### TASK REQUIREMENTS
Would you retype all of these records exactly?

-------------------------

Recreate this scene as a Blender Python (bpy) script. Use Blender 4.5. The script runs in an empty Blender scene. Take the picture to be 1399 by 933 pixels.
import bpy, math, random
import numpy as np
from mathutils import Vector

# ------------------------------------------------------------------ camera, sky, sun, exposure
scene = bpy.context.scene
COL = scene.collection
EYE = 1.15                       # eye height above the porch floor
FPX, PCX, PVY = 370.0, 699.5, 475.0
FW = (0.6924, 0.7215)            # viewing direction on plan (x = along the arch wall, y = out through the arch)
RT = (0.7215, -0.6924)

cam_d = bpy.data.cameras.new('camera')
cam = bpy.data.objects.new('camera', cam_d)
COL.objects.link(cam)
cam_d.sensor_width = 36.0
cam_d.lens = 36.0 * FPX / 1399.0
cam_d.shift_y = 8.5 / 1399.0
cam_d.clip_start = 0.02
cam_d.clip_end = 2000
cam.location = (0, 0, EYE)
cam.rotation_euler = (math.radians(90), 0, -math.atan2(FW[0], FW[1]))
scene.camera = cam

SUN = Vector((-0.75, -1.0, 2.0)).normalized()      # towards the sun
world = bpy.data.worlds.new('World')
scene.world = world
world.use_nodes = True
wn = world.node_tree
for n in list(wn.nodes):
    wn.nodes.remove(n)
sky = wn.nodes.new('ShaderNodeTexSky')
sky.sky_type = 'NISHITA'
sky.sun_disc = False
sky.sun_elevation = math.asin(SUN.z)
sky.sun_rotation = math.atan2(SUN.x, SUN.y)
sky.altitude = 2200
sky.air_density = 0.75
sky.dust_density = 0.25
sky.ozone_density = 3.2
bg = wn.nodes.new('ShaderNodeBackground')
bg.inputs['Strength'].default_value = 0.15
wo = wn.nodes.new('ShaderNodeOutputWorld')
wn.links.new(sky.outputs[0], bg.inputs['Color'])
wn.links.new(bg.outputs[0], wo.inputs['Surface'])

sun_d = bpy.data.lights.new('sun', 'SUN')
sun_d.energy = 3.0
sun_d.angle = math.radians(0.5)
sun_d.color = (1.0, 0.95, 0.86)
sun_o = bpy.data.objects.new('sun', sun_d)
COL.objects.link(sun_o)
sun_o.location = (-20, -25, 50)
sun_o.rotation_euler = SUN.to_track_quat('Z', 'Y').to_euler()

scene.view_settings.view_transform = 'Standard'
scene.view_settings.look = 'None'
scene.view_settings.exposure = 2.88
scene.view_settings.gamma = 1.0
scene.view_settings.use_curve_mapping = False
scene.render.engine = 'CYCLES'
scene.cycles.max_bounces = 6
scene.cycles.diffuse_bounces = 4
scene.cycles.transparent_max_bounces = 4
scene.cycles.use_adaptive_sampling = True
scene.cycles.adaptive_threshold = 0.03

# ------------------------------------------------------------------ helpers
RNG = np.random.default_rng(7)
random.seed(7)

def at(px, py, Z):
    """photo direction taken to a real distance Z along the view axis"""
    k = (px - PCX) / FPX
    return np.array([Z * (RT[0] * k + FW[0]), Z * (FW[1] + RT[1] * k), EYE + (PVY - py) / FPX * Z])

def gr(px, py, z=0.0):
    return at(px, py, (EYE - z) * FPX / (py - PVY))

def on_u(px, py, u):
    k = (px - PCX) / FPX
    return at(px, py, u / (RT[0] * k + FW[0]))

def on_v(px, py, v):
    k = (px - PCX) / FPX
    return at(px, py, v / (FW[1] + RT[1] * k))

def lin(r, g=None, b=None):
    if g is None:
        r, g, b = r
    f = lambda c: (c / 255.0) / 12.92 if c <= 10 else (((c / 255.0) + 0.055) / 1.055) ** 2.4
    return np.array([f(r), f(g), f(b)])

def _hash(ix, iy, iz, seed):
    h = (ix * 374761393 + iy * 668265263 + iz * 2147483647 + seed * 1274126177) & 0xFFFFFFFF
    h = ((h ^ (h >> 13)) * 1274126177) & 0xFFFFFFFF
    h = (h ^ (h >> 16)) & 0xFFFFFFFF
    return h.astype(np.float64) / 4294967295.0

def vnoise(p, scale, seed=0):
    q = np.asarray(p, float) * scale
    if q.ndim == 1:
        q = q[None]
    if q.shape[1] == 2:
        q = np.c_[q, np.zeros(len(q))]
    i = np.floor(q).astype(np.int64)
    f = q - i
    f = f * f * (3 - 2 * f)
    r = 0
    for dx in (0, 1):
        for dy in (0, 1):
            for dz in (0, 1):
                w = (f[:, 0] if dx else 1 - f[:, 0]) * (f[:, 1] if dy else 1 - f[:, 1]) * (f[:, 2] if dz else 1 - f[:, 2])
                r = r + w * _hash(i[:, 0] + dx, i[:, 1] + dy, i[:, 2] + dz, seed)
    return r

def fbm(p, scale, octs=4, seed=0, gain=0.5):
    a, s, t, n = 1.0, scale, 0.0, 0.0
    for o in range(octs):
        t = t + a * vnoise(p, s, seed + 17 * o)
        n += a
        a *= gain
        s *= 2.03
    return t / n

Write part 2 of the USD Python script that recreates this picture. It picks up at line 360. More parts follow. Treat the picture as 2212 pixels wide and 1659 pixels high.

-------------------------

### SOLUTION FOR THIS PROBLEM
Recreate this scene as a Blender Python (bpy) script. Use Blender 4.5. The script runs in an empty Blender scene. Take the picture to be 1399 by 933 pixels.
import bpy, math, random
import numpy as np
from mathutils import Vector

# ------------------------------------------------------------------ camera, sky, sun, exposure
scene = bpy.context.scene
COL = scene.collection
EYE = 1.15                       # eye height above the porch floor
FPX, PCX, PVY = 370.0, 699.5, 475.0
FW = (0.6924, 0.7215)            # viewing direction on plan (x = along the arch wall, y = out through the arch)
RT = (0.7215, -0.6924)

cam_d = bpy.data.cameras.new('camera')
cam = bpy.data.objects.new('camera', cam_d)
COL.objects.link(cam)
cam_d.sensor_width = 36.0
cam_d.lens = 36.0 * FPX / 1399.0
cam_d.shift_y = 8.5 / 1399.0
cam_d.clip_start = 0.02
cam_d.clip_end = 2000
cam.location = (0, 0, EYE)
cam.rotation_euler = (math.radians(90), 0, -math.atan2(FW[0], FW[1]))
scene.camera = cam

SUN = Vector((-0.75, -1.0, 2.0)).normalized()      # towards the sun
world = bpy.data.worlds.new('World')
scene.world = world
world.use_nodes = True
wn = world.node_tree
for n in list(wn.nodes):
    wn.nodes.remove(n)
sky = wn.nodes.new('ShaderNodeTexSky')
sky.sky_type = 'NISHITA'
sky.sun_disc = False
sky.sun_elevation = math.asin(SUN.z)
sky.sun_rotation = math.atan2(SUN.x, SUN.y)
sky.altitude = 2200
sky.air_density = 0.75
sky.dust_density = 0.25
sky.ozone_density = 3.2
bg = wn.nodes.new('ShaderNodeBackground')
bg.inputs['Strength'].default_value = 0.15
wo = wn.nodes.new('ShaderNodeOutputWorld')
wn.links.new(sky.outputs[0], bg.inputs['Color'])
wn.links.new(bg.outputs[0], wo.inputs['Surface'])

sun_d = bpy.data.lights.new('sun', 'SUN')
sun_d.energy = 3.0
sun_d.angle = math.radians(0.5)
sun_d.color = (1.0, 0.95, 0.86)
sun_o = bpy.data.objects.new('sun', sun_d)
COL.objects.link(sun_o)
sun_o.location = (-20, -25, 50)
sun_o.rotation_euler = SUN.to_track_quat('Z', 'Y').to_euler()

scene.view_settings.view_transform = 'Standard'
scene.view_settings.look = 'None'
scene.view_settings.exposure = 2.88
scene.view_settings.gamma = 1.0
scene.view_settings.use_curve_mapping = False
scene.render.engine = 'CYCLES'
scene.cycles.max_bounces = 6
scene.cycles.diffuse_bounces = 4
scene.cycles.transparent_max_bounces = 4
scene.cycles.use_adaptive_sampling = True
scene.cycles.adaptive_threshold = 0.03

# ------------------------------------------------------------------ helpers
RNG = np.random.default_rng(7)
random.seed(7)

def at(px, py, Z):
    """photo direction taken to a real distance Z along the view axis"""
    k = (px - PCX) / FPX
    return np.array([Z * (RT[0] * k + FW[0]), Z * (FW[1] + RT[1] * k), EYE + (PVY - py) / FPX * Z])

def gr(px, py, z=0.0):
    return at(px, py, (EYE - z) * FPX / (py - PVY))

def on_u(px, py, u):
    k = (px - PCX) / FPX
    return at(px, py, u / (RT[0] * k + FW[0]))

def on_v(px, py, v):
    k = (px - PCX) / FPX
    return at(px, py, v / (FW[1] + RT[1] * k))

def lin(r, g=None, b=None):
    if g is None:
        r, g, b = r
    f = lambda c: (c / 255.0) / 12.92 if c <= 10 else (((c / 255.0) + 0.055) / 1.055) ** 2.4
    return np.array([f(r), f(g), f(b)])

def _hash(ix, iy, iz, seed):
    h = (ix * 374761393 + iy * 668265263 + iz * 2147483647 + seed * 1274126177) & 0xFFFFFFFF
    h = ((h ^ (h >> 13)) * 1274126177) & 0xFFFFFFFF
    h = (h ^ (h >> 16)) & 0xFFFFFFFF
    return h.astype(np.float64) / 4294967295.0

def vnoise(p, scale, seed=0):
    q = np.asarray(p, float) * scale
    if q.ndim == 1:
        q = q[None]
    if q.shape[1] == 2:
        q = np.c_[q, np.zeros(len(q))]
    i = np.floor(q).astype(np.int64)
    f = q - i
    f = f * f * (3 - 2 * f)
    r = 0
    for dx in (0, 1):
        for dy in (0, 1):
            for dz in (0, 1):
                w = (f[:, 0] if dx else 1 - f[:, 0]) * (f[:, 1] if dy else 1 - f[:, 1]) * (f[:, 2] if dz else 1 - f[:, 2])
                r = r + w * _hash(i[:, 0] + dx, i[:, 1] + dy, i[:, 2] + dz, seed)
    return r

def fbm(p, scale, octs=4, seed=0, gain=0.5):
    a, s, t, n = 1.0, scale, 0.0, 0.0
    for o in range(octs):
        t = t + a * vnoise(p, s, seed + 17 * o)
        n += a
        a *= gain
        s *= 2.03
    return t / n

Write part 2 of the USD Python script that recreates this picture. It picks up at line 360. More parts follow. Treat the picture as 2212 pixels wide and 1659 pixels high.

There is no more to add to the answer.